My Blog List

Monday, May 7, 2018

Reviewing Boeing's NMA Timing

It has been talked about for the last few years or longer with those who know what is up with the Boeing plan for an NMA aircraft. Boeing got the message a long while ago that Airbus was here to stay until put down by some economic maelstrom or a worthy competitor. Boeing prefers the competition option over economic devastation because that too would close Boeing's vast doors.

Hence, Boeing has a plan for timing its 797 inaugural announcements of who, what and when the 797 airplanes come. The timing can't come too soon or too late. Coming soon will strap Boeing with years of trial and error or its building up of plant capability without a firm backlog. Coming too late will increase the risk of market indifference because its competitor may answer Boeing's idea with an NMA creating a divided market. Boeing will avoid 797 deferred costs as it experienced on the 787 program. It has to be spot on from the initial announcement and that announcement must come in 2018. A lot of work is being done at this time by Boeing. It will have to live with its NMA decision for the next 50 years.

The NMA must replace the 757 and 767 at the same time. It must also strike a balance with the Max and the Dreamliner at the same time while not hurting other of Boeing's types share of sales. Most of all it must excite and motivate customers into presenting new business plans for its respective airlines, using the NMA model. It has already achieved exciting its customer base but has not confirmed how it will deal the final 797 look. 

Asia wants freight with passengers.

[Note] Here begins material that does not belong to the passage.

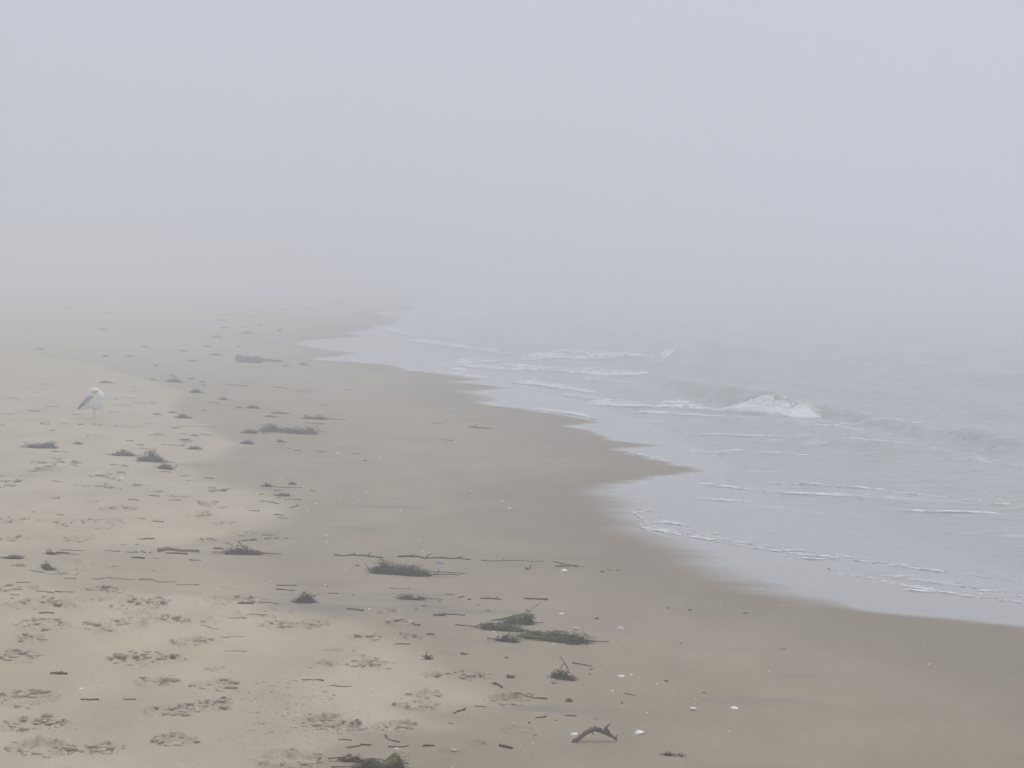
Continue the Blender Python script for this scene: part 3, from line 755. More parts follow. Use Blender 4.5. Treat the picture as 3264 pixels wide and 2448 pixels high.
for pts, th in [([(201,1841),(244,1842)],6), ([(151,1827),(215,1830)],4), ([(293,1841),(340,1839),(427,1844)],4), ([(443,1844),(480,1843),(510,1851),(557,1853)],5), ([(562,1860),(635,1860)],4), ([(52,1855),(98,1854)],5), ([(118,1879),(171,1886)],6), ([(175,1881),(234,1883)],6), ([(273,1872),(307,1871)],5), ([(122,1947),(173,1948)],8), ([(140,2287),(169,2288)],4), ([(757,1922),(808,1922)],11), ([(830,1918),(860,1918),(887,1924)],5), ([(795,1950),(850,1953)],5), ([(728,1967),(785,1967)],5), ([(30,1894),(62,1893)],4), ([(540,2150),(560,2150)],3), ([(234,1832),(249,1827)],4), ([(640,1990),(700,2003)],3), ([(700,2025),(780,2024)],3), ([(715,2073),(790,2073)],3)]:
    S(pts, th, *DRY_ST, forks=1 if th < 5 else 0)
S([(505,1757),(535,1750),(580,1755),(635,1757)], 13, 'thickest pale brown stick in the wrack line', bend=0.004, mat=m_reed)
S([(529,1762),(560,1762),(598,1764)], 6, 'dark stick tight under the thickest pale stick', bend=0.003)
S([(419,1776),(462,1778)], 7, 'dark stick a little below the thickest pale stick', bend=0.003)
S([(602,1782),(642,1784)], 4, 'thin straight stick lowest of those by the thickest pale stick', bend=0.003)
for pts, th in [([(334,1756),(380,1757)],5), ([(193,1755),(240,1756)],5), ([(244,1756),(272,1756)],4), ([(399,1758),(439,1759)],5), ([(450,1755),(464,1761)],7), ([(473,1760),(482,1760)],6), ([(483,1777),(510,1779)],3), ([(86,1818),(142,1819)],4), ([(765,1724),(795,1722)],5), ([(798,1722),(818,1720)],10), ([(842,1718),(865,1714)],6), ([(871,1716),(889,1714)],5), ([(905,1715),(918,1716)],5), ([(834,1704),(872,1706)],5), ([(720,1729),(740,1736)],4)]:
    S(pts, th, *WRK_ST, forks=1 if th < 6 else 0)
for pts, th in [([(441,1718),(465,1717),(492,1716)],7), ([(480,1663),(521,1664)],5), ([(440,1654),(463,1655)],4), ([(472,1578),(507,1580)],5), ([(492,1566),(521,1567)],4), ([(411,1591),(441,1595)],5), ([(179,1643),(203,1644)],4), ([(222,1484),(250,1489)],5), ([(163,1441),(216,1443)],4), ([(793,1625),(828,1626)],5), ([(830,1595),(858,1598)],5), ([(860,1598),(889,1603)],6), ([(872,1638),(905,1642)],6), ([(647,1520),(671,1523)],6), ([(571,1515),(608,1514)],4), ([(508,1504),(545,1506)],5), ([(875,1560),(900,1561)],5), ([(828,1573),(842,1573)],5), ([(885,1650),(915,1650)],5), ([(350,1484),(380,1487)],4), ([(386,1488),(410,1489)],5), ([(402,1405),(423,1405)],5), ([(437,1419),(462,1420)],5), ([(515,1418),(590,1420)],4), ([(158,1372),(175,1372)],4), ([(365,1274),(380,1275)],4), ([(657,1283),(700,1285)],5), ([(560,1358),(690,1363)],3), ([(640,1310),(660,1311)],4), ([(100,1500),(190,1503)],3), ([(165,1537),(195,1540)],4), ([(935,1437),(962,1438)],5), ([(1008,1441),(1036,1442)],5), ([(1126,1447),(1154,1448)],4), ([(914,1430),(930,1431)],4), ([(971,1348),(1034,1352)],4), ([(1402,1400),(1443,1405)],4), ([(1374,1350),(1410,1352)],3), ([(700,1222),(740,1226),(787,1230)],4), ([(870,1233),(920,1238)],4), ([(1094,1244),(1116,1245)],5), ([(1010,1290),(1040,1290)],3), ([(945,1244),(990,1247)],3), ([(1157,1469),(1168,1469)],6), ([(925,1617),(950,1608)],6), ([(905,1588),(960,1590)],6), ([(870,1549),(960,1552)],5), ([(990,1560),(1010,1564)],5), ([(880,1585),(895,1584)],4)]:
    S(pts, th, *UP_ST, forks=1 if th < 5 else 0)
S([(1272,1776),(1290,1777),(1330,1779),(1380,1782),(1440,1783),(1475,1777)], 5, 'long dark weed stem lying behind the largest seaweed heap', forks=3)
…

North America wants passengers and its luggage. The compromise is modest between market worlds is having less passenger room and freight space but not to the extent a 767 frame could carry but only to the extent, the Asian market would carry nominal regional freight along with its passengers' luggage.

Boeing will dither with that problem after it announces the 797. It will have North American Launch customers, yes, like Delta. It will have European launch customers like BA or Norwegian and possibly Ryan Air, who may convert some single-aisle orders into a launch customer duo aisle order.
ANA or JAL would be leading candidates for Asian Launch customers. China at this time is a wait and see, "customer", as it finds its way through future business models. The China market has not caught the NMA mission Boeing proposes.

There are enough players to launch an NMA at this time! Boeing hasn't finished dotting the "i" and crossing the NMA "t". The year "2018", is the time and the year is almost half over. An Airshow is needed for this grand announcement. The target is Europe because it suits North America to go and make a splash at Farnborough. Boeing would have seven years ahead for beating deadlines and making advertising headway over milestones reached. The announcement year 2019 begins to squeeze the 2025 delivery schedule. Boeing is already working on the NMA as this is being written. A 2020 announcement year allows Airbus into the discussion and anything after is not doable for meeting a 2025 first delivery.

Boeing is already building the NMA but configuration designs are not firmed. My own crazy take comes into play at this point. Boeing will not build an oval-shaped body but will make a hybrid of an ovoid shaped body. The top half is an ovoid shape for passenger room across starting at the seat level and the bottom half of the body is somewhat circular, resembling current aircraft shapes at the landing gear level. 

Image result for egg top round bottom circle

The design would allow for some freight and give passengers duo aisle space at seven across. The hybrid change gives both North America and Asia a look at its own business needs without going extreme within its concepts.